Fed-Zinsentscheid: Das Prinzip Hoffnung sollte nicht zur Maxime werden

Die US-Notenbank Fed lässt die Zinsschraube unangetastet und sorgt damit für Konsternation an den Finanzmärkten. Das Prinzip Hoffnung ging einmal mehr nicht auf und sollte nicht erneut zur Maxime werden. Denn der US-Leitzins wird noch für einige Zeit auf dem aktuellen Niveau verharren.

Das inbrünstige Hoffen auf baldige Zinssenkungen Fed beflügelte in den letzten Monaten die Aktienbörsen. Die Finanzmarkt-Akteure setzten auf eine selbsterfüllende Prophezeiung, obschon sich die Fed-Offiziellen stets deutlich zurückhaltender gaben und mehr oder weniger unumwunden vor zu grosser Zinssenkungs-Euphorie warnten. Insofern war der gestrige Fed-Entscheid, den Leitzins bei 5,25 bis 5,5 Prozent zu belassen, ein Dämpfer mit Ansage. Insbesondere da die Finanzmärkte bereits mehrmals gestrauchelt waren, wenn sie auf ein Einknicken der Fed gewettet hatten.

Wer nicht hören will, muss fühlen
So auch dieses Mal: Die Aussicht, dass der weltweit wichtigste Leitzins noch für einige Zeit auf dem höchsten Niveau seit 23 Jahren verharren wird, setzte die Aktienindizes gehörig unter Druck.
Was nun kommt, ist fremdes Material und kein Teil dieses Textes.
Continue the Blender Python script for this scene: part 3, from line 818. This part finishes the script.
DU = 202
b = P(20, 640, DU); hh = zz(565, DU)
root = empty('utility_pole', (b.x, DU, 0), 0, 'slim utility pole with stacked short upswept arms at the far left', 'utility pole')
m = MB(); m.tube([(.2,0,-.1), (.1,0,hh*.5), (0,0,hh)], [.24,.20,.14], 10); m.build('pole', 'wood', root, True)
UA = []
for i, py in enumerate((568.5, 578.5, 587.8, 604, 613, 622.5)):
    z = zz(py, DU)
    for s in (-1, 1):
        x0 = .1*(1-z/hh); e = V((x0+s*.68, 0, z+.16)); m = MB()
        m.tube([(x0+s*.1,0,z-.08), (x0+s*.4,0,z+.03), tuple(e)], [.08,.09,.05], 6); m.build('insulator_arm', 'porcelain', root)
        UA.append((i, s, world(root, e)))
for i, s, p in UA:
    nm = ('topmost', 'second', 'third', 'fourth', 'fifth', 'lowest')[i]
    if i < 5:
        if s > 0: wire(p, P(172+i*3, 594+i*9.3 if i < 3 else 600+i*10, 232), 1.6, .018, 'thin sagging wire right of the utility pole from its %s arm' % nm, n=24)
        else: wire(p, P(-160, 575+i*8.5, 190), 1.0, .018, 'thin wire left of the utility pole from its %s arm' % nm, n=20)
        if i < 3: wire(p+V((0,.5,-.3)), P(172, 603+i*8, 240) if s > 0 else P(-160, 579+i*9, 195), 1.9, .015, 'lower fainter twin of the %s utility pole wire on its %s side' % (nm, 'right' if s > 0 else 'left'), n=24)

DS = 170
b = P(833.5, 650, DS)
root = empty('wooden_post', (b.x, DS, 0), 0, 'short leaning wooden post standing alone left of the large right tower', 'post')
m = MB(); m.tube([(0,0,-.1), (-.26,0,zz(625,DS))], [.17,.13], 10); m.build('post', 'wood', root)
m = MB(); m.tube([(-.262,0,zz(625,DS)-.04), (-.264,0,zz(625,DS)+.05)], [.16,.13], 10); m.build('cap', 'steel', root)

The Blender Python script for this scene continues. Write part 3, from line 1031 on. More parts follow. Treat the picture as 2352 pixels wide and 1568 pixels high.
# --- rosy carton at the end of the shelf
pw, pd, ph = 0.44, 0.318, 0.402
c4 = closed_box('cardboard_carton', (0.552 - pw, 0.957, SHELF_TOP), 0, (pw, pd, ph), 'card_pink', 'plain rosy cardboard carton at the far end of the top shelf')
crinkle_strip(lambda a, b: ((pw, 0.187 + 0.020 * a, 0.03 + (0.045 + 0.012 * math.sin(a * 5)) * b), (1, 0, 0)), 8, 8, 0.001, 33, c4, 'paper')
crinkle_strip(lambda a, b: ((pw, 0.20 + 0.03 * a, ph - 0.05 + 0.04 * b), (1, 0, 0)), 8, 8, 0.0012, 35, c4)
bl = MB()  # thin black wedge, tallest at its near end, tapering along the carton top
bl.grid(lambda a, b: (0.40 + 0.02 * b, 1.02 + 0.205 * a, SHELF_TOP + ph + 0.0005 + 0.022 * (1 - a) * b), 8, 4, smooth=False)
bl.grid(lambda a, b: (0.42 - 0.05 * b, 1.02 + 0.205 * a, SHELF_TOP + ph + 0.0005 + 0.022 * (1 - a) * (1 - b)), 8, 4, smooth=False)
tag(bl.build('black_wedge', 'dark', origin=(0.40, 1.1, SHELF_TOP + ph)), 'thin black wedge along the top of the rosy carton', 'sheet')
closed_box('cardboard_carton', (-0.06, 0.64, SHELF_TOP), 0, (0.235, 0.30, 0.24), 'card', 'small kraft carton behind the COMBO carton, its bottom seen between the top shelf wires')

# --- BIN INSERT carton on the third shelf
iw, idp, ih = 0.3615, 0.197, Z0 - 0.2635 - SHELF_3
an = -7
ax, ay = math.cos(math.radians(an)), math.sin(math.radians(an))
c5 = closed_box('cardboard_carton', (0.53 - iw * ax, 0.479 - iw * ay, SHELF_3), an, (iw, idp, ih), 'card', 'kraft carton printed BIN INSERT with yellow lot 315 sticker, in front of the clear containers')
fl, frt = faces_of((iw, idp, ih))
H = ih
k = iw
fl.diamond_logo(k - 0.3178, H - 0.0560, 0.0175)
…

So schloss der Dow Jones Industrial mehr als ein Prozent im Minus, nachdem er eben noch das Allzeithoch von mehr 38'150 Punkten erreicht hatte. Der Nasdaq und der S&P 500 weiteteten ihre jüngsten, durch die Tech-Werte getriebene Verluste deutlich aus und gingen auf dem Tagestief aus dem Handel.

Die Finanzmarkt-Akteure setzten auf eine selbsterfüllende Prophezeiung, obschon sich die Fed-Offiziellen stets deutlich zurückhaltender gaben und mehr oder weniger unumwunden vor zu grosser Zinssenkungs-Euphorie warnten.

Santosh Brivio, Senior Economist, Migros Bank

Auf der anderen Seite vermochte der US-Dollar Terrain gut zu machen. Gegenüber dem Euro hat der Greenback bislang auf 0.926 zugelegt, und zum Franken ist er auf 0.864 gestiegen. Für diesen leichten Rückenwind ist aber nicht nur die Zinskonsternation verantwortlich. Verantwortlich sein dürfte vielmehr auch die Andeutung des US-Finanzministeriums, das Volumen bei der quartalsweisen Emission von längerfristigen Schuldtiteln bis zum nächsten Jahr nicht mehr ausweiten zu wollen.

Erhöhte Stolpergefahr
Diese Aufwärtstendenz ist zwar sanft, sollte sich in den nächsten Tagen aber noch etwas fortsetzen. Anhalten dürfte vorerst auch der Druck auf die Aktienmärkte, der nach den negativen Vorgaben aus den USA auch die europäischen Indizes erfassen dürfte. Die Investoren müssen nicht nur die nicht erfolgte Zinssenkung von gestern verdauen, sondern sich wohl oder übel ebenfalls damit anfreunden, dass auch für die Fed-Sitzung vom März eine geldpolitische Lockerung keine ausgemachte Sache ist. Fed-Chef Jerome Powell sagt dazu, dass dies gegenwärtig «nicht das wahrscheinlichste Szenario» sei. Wir sehen uns vor diesem Hintergrund in unserer bisherigen Einschätzung bestärkt, dass die Zinssenkungserwartungen an den Finanzmärkten überzogen waren und noch immer zu ambitioniert ausfallen. Dementsprechend bleibt das Risiko erneuter Stolperer an den Aktienbörsen in den nächsten Monaten erhöht. Nach wie vor gehen wir erst für den Sommer von einer ersten Fed-Zinssenkung in der Höhe von 0,25 Prozentpunkten aus.